La sfida sino-americana prosegue lungo le vie della seta, il mastodontico quanto indefinito progetto cinese di globalizzazione con gli occhi a mandorla. Apparentemente commerciale, di fatto geopolitico. Si tratta di espandere i traffici asiatico (sino)-europei varando nuove rotte marittime con relativi perni portuali, costruendo infrastrutture terrestri (ferrovie, autostrade), ma anche basi militari. Sicché la prima base delle Forze armate cinesi all’estero è stata di recente inaugurata a Gibuti. Siamo all’ingresso dello Stretto di Bab al-Mandeb, che porta al Mar Rosso e di qui al Mediterraneo, dunque postazione strategica delle vie della seta. Gibuti, staterello grande come la Lombardia, già pezzo di impero francese (Territorio degli Afar e degli Issa), vanta oggi, anche per reazione alla presenza cinese, la massima concentrazione di basi militari straniere, l’una vicina all’altra: americana, francese, giapponese, italiana, saudita (in costruzione). Altre verranno.

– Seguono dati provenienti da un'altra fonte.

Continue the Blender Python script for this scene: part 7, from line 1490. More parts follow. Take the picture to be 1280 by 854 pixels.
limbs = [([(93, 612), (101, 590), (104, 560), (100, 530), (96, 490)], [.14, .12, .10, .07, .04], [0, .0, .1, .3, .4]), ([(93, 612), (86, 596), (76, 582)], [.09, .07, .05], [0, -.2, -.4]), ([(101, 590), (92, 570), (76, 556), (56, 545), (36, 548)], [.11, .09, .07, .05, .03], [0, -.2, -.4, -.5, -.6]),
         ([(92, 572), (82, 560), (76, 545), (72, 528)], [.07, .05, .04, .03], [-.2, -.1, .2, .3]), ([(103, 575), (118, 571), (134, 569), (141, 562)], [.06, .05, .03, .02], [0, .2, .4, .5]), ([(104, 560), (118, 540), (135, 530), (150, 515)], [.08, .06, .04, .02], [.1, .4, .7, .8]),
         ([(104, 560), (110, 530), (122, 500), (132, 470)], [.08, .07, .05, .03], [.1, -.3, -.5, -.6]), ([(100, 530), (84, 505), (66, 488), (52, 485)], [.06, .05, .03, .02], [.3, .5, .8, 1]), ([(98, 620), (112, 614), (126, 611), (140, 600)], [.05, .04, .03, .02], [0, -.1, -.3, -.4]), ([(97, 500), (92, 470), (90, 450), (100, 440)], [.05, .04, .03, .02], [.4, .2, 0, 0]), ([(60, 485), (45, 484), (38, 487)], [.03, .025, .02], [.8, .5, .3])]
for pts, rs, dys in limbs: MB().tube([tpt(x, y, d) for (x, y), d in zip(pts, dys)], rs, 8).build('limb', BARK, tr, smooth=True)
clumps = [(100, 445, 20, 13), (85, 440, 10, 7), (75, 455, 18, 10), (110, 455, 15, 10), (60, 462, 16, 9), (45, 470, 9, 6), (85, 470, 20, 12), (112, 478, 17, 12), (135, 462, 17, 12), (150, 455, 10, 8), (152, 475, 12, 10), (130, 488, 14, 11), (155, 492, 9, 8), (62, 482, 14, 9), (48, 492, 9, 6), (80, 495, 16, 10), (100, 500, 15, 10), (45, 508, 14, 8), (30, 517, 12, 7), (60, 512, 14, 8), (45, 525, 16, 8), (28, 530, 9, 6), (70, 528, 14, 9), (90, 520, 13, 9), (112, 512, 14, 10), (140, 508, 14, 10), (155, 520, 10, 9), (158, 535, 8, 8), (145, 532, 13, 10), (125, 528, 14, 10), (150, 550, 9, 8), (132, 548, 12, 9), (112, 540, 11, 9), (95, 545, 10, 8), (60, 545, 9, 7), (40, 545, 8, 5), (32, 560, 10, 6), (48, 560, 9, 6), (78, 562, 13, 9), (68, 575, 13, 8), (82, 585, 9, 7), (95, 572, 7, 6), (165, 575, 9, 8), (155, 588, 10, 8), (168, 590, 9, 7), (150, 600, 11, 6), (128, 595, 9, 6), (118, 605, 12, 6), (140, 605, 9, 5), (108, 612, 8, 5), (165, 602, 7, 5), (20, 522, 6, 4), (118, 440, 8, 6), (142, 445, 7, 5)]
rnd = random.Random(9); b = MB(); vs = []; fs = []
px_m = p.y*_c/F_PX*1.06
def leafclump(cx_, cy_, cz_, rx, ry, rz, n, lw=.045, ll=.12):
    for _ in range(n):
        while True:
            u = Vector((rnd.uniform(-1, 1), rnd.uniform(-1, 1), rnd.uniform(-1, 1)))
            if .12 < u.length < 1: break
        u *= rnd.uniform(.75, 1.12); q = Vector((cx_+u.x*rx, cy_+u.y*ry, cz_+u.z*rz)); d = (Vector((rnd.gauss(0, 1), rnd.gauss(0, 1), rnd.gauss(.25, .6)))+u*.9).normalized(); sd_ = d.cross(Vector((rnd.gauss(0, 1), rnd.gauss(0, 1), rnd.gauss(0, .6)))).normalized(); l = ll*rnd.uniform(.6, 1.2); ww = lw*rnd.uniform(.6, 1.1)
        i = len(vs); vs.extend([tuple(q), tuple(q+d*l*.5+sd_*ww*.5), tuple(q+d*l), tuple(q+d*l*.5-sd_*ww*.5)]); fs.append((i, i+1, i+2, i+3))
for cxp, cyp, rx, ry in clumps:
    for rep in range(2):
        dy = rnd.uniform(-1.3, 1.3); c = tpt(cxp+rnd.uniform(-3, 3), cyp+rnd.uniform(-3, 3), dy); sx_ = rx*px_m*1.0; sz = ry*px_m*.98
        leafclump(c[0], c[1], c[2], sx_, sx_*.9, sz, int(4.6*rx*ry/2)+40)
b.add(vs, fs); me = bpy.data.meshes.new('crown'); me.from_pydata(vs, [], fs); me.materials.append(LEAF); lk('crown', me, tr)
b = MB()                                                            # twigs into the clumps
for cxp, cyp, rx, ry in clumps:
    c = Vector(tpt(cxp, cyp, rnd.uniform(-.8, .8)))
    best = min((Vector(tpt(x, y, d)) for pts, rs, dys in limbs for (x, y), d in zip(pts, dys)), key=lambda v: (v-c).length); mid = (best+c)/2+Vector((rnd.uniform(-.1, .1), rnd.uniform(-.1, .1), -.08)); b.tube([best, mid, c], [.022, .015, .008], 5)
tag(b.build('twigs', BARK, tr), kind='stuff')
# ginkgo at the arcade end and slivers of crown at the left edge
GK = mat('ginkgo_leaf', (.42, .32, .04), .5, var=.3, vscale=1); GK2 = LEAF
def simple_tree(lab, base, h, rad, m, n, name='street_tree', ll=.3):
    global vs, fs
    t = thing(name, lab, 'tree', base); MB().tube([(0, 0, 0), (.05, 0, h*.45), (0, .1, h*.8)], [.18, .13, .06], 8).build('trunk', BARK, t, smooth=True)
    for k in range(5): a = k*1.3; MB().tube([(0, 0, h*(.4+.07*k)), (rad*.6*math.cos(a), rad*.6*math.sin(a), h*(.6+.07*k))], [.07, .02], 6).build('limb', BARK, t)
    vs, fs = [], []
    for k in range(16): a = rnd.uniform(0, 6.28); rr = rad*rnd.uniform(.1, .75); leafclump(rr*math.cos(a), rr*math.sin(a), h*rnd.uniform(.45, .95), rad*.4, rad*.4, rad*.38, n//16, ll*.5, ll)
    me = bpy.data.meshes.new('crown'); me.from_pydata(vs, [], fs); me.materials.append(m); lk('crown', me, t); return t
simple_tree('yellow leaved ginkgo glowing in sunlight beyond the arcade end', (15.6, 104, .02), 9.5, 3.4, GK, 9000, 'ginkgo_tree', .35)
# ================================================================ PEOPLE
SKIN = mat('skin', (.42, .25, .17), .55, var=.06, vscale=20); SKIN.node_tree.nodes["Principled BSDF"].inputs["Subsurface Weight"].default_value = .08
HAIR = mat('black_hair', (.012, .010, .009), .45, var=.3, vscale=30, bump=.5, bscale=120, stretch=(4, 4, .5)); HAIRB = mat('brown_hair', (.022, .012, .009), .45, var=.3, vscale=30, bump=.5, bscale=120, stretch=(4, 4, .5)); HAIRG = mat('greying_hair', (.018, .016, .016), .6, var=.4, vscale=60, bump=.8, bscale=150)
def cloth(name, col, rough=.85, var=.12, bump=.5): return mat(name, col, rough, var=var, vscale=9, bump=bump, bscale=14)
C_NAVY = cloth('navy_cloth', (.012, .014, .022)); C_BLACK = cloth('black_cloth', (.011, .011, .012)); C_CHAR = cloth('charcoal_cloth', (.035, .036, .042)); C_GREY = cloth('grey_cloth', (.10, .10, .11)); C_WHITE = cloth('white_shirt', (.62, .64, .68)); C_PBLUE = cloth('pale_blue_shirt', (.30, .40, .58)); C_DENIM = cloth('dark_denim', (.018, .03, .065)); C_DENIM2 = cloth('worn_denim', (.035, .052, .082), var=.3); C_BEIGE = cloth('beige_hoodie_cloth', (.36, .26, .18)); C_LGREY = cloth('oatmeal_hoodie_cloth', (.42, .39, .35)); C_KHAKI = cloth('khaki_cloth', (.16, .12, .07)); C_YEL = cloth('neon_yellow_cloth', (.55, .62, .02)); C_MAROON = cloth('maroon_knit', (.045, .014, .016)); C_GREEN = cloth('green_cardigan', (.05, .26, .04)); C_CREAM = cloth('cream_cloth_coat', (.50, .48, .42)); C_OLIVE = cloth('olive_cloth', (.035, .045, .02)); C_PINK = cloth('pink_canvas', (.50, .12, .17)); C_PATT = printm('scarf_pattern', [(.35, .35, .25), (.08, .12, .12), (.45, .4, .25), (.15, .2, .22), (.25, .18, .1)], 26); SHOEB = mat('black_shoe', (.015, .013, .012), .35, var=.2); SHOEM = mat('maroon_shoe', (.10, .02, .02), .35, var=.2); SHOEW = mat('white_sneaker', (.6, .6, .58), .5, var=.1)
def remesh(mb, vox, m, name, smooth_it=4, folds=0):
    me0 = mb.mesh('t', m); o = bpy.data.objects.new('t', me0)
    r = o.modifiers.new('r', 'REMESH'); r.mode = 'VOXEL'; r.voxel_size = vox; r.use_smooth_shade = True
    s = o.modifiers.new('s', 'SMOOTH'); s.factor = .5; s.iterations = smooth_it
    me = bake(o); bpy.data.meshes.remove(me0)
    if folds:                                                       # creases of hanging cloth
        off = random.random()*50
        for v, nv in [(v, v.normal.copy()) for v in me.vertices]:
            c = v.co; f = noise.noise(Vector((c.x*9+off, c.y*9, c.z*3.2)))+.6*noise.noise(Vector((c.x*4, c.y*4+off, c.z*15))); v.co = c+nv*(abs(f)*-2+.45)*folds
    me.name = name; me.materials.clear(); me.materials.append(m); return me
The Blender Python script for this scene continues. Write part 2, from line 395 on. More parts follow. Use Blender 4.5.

Saltiamo di mare e approdiamo sul Baltico, dove giace Kaliningrad, l’ex prussiana Königsberg, annessa dai sovietici nel 1945. Dopo il crollo dell’Urss, Kaliningrad è assurta a exclave della Federazione Russa, circondata dai nemici della Nato. In seguito alla guerra in Ucraina (in atto dal 2014), lo scontro fra Nato e Russia ha ripreso dimensioni pericolose, difficilmente controllabili. In questo contesto la concentrazione di armamenti russi nel fortilizio di Kaliningrad è un chiaro segnale a Washington: guai a chi la tocca.
Infine rigettiamoci nelle acque calde del Mediterraneo. Osserviamo come il Canale di Sicilia, che divide l’Europa dall’Africa, e più specificamente l’Italia dalla Tunisia e da ciò che resta della Libia, sia da anni il passaggio tragicamente preferito dai migranti che vogliono saltare da un continente povero, in esplosione demografica e in decomposizione istituzionale, oltre che afflitto da decine di conflitti, alla nostra Europa. In quest’area di mare pattugliata dalla Marina italiana e da altre Marine, alcune piuttosto informali (ad esempio la libica, per tacere delle flottiglie criminali o delle Ong), passa ogni genere di traffici. Talvolta in connessione con le reti criminali italiane ed europee, cui capita che alcuni «imprenditori» in cerca di semischiavi si rivolgano per incrementare i profitti.
Altri punti potremmo aggiungere a completare lo sguardo alla carta geopolitica della Terra – e soprattutto dei mari. Ma partire da questi cinque permette di cogliere la temperatura di un pianeta dove la storia ha ripreso a correre, forse perché per qualche tempo l’avevamo battezzata morta.